Mehr kritische Filme über das Heimkehren aus diesem Krieg sind in der letzten Zeit entstanden als man der »Traumfabrik« und ihren Filialen zugetraut hätte. Neben dem beeindruckenden »Im Tal von Elah« gehört noch die bei uns nur auf DVD erhältliche Produktion »The King oder Das elfte Gebot« dazu, die allerdings schon 2005 gedreht wurde. Da kommt ein junger Mann aus diesem Krieg zurück, der das Weltsystem eines evangelikalen Priesters und seines Sohnes zum Zusammenbruch bringt, indem er behauptet, sein unehelicher Sohn aus Mexiko stammend, zu sein.

Hier wie dort geht es darum, daß jemand, der nach dem Krieg nur Heimat, Geborgenheit, Familie sucht, gerade das nicht finden kann und deshalb ungeheuer destruktive Kräfte entfalten muss. Hat das Land einen kaputten Krieg begonnen? Oder ist ein kaputtes Land unfähig wenigstens den eigenen Opfern zu helfen, vom Rest der Welt ganz zu schweigen?

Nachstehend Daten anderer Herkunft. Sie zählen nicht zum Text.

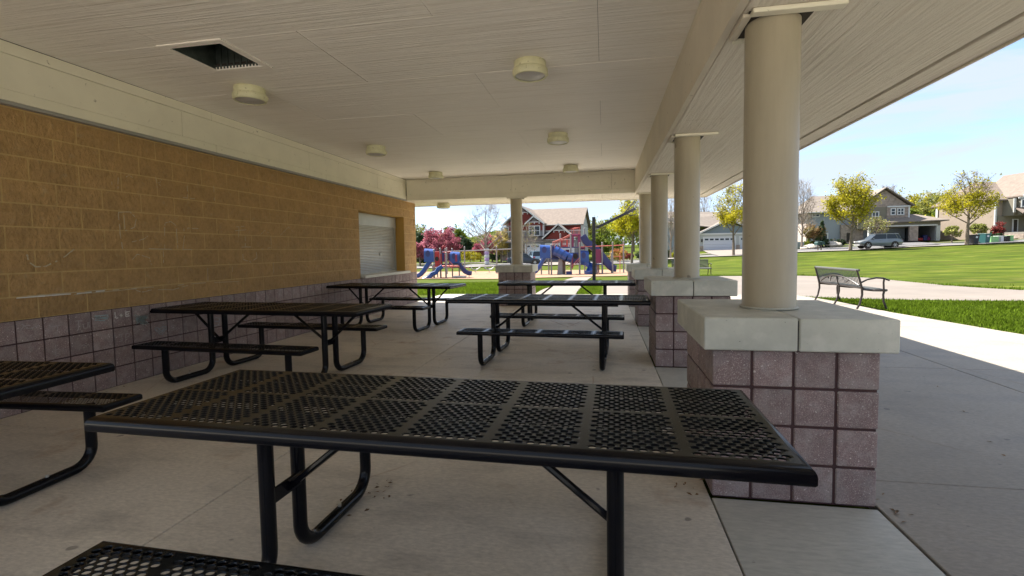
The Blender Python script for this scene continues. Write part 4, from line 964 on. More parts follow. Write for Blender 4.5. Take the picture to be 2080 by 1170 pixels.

Alle drei Filme, so unterschiedlich sie im Einzelnen auch sein mögen, haben ein paar wichtige Dinge miteinander gemeinsam: Sie verzichten auf Helden und unschuldige Opfer, genau so aber auch auf einfache Feind-Bilder. Sie verfolgen die Schmerzensspuren des Krieges in die letzte Trost- und Hoffnungsinstanz hinein, in die Familie. Sie verfolgen Menschen, die nach dem Krieg das einzige verfehlen, was sie retten könnte, die Liebe. Sie verweigern alles, was nach einer »Lösung« aussieht, sie geben ihre Fragen an die Zuschauer weiter. Sie sehen ungemein genau und mit einer grimmigen Zärtlichkeit auf die Menschen, denen nicht mehr zu helfen ist. Sie erzählen nicht direkt vom Krieg, weil dessen Bilder schon enteignet sind. Es sind zugleich soziologische und transzendentale Bilder, es sind Tragödien.

Leider haben sie noch etwas miteinander gemein: In den USA, wo sie dann doch immer noch, was Zorn und Verzweiflung anbelangt, am entscheidenden Ort wären, will das Publikum sie nicht sehen.